The people buried in the Boneyard-Reeddam cemetery lived further up on the southern edge of the valley, in what is today Chalkpit Field. In 2007, after fieldwalking the area and undertaking an extensive magnetometer survey, we opened five evaluation trenches close to the northern boundary of the field. In a variety of ways, all trenches delivered evidence of Anglo-Saxon settlement activity. Between 2008 and 2016, large open area trenches were excavated across the northern end of the field.  
The excavations have uncovered a number of structures, dating from the early 8th century through to the early 11th century. We believe that the settlement had its origins around 700 AD at the latest. We can further speculate that some kind of central authority – secular or ecclesiastical – may have been imposing a formal layout to the site. The original settlement was surrounded by a curvilinear ditch and appears to have lacked internal plot boundaries. We do not know much about the buildings. In addition to the cemetery, the settlement also had an industrial scale cereal-processing plant, probably for malting.  

Around a century later, the settlement was radically remodelled on a grid pattern, with hall-type buildings sitting inside rectilinear plots bounded by ditches. The cemetery remained in use, but the cereal-processing plant had been abandoned, and the overlying soil, which had accumulated quickly, was now being ploughed. By the start of the 10th century a high-status complex was established on the southern edge of the settlement 

In 2013, research began towards the eastern boundary of Chalkpit Field on a series of geophysical anomalies which had been highlighted on the earlier magnetometer survey. A 10m x 10m evaluation was opened but it was not until machining had reached a depth of 2m before archaeological features were uncovered. These features appeared as the truncated baked clay foundations of what appeared to be large oven structures, cut into the subsoil. Further excavation has ascertained that the site sits within a large north-south aligned, post-glacial river valley, which runs downhill to join the Heacham River. The valley has been filled over thousands of years with numerous washed-in ploughsoils, dating back to the Iron Age. 
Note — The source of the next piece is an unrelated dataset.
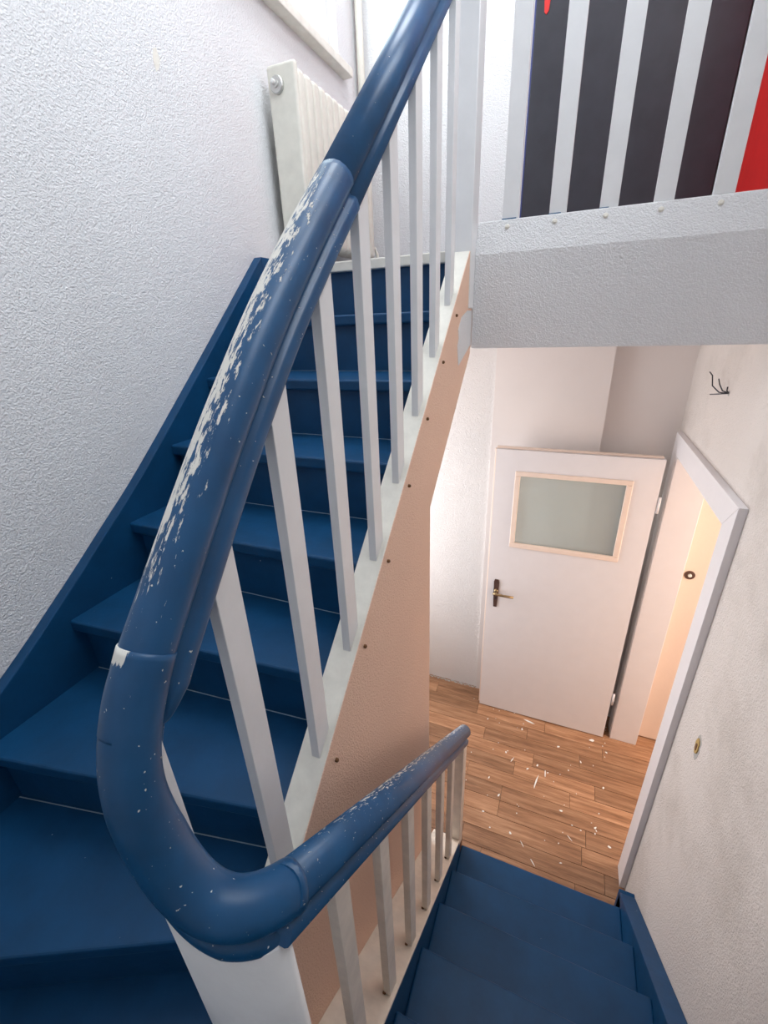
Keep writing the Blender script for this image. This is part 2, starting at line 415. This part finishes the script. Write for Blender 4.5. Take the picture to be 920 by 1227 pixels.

During subsequent years, the trench has been extended to reveal a further two oven features and associated clay floors. To the south of the oven features, a large clay-lined pit has been revealed. Dating from these features place them during the Middle Anglo-Saxon period. Evidence of burnt structures has been found adjacent to the some of the ovens.

However, a wealth of evidence discovered by excavation, fieldwalking and metal detecting, suggest an elevated status for Sedgeford during the Late Iron Age period. The first discovery of note occurred in Polar Breck field back in 1965. The Sedgeford Torc was discovered by agricultural machining. Although damaged, a terminal was missing and the rest of the torc had been twisted out of shape, the torc remains one of the finest examples discovered from the period. In April 2004, during a SHARP field survey, metal detectorist Steve Hammond discovered the missing terminal, thus reuniting the two fragments. 

Polar Breck field is located to the south of where much of SHARP’s excavations have been undertaken. It was closer to the Heacham River valley where several other discoveries have been made, suggesting the area’s use as a river edge sanctuary during the Late Iron Age. In the late summer of 2003, during the excavation of the Anglo-Saxon cemetery, metal detectors were used to make a final sweep of the site before it was shut down for the season. In a particularly waterlogged area an exposed cow’s femur emitted a signal to metal detectorist Kevin Woodward. Intrigued by this source, Kevin carefully examined the bone to find that it had been hollowed out and exposed within it was a gold coin. The bone was carefully lifted and subsequent forensic examination found it to contain a further 19 coins, all gold Gallo-Belgic E staters, minted during the early to mid 1st century BC in northern Gaul. In total 39 coins were recovered from the surrounding deposit. 

This hoard of coins was not the only Iron Age discovery of note to be found in the Boneyard/Reeddam area. Again, while excavating the Anglo-Saxon cemetery, a horse burial was discovered beneath the Anglo-Saxon burial layers, with a fully-articulated horse having been buried in a pit 0.5m in depth. Osteological analysis of the horse found it to be a stallion of eight years old, in good health and standing 13 hands high. A large section of the animal’s cranium was missing; the position of the missing bone, fracture lines and lack of post-trauma healing, suggesting that the injury was caused by a hard blow with a heavy-bladed instrument. The Boneyard/Reeddam site contained a number of other Iron Age features; pits and gullies and a couple of postholes. Four of these locations contained a number of broken part-pots; substantial parts of single vessels were found in individual deposits, inferring deliberate and careful placing of the vessels. 

In 2006, a trench was opened in the south-east corner of Chalkpit Field; a junction of four fields on the chalk downland south of Sedgeford. The site having been previously identified by fieldwalking and geophysical survey. The excavation uncovered a small number of Iron Age features – pits and two curving ditches (the larger of the two appearing to be an outer enclosure ditch) – representing a small farmstead on the site. The Iron Age farmstead appears to have suffered abandonment (as did many such sites in Norfolk) during the period following the Boudican Revolt around AD 60/61.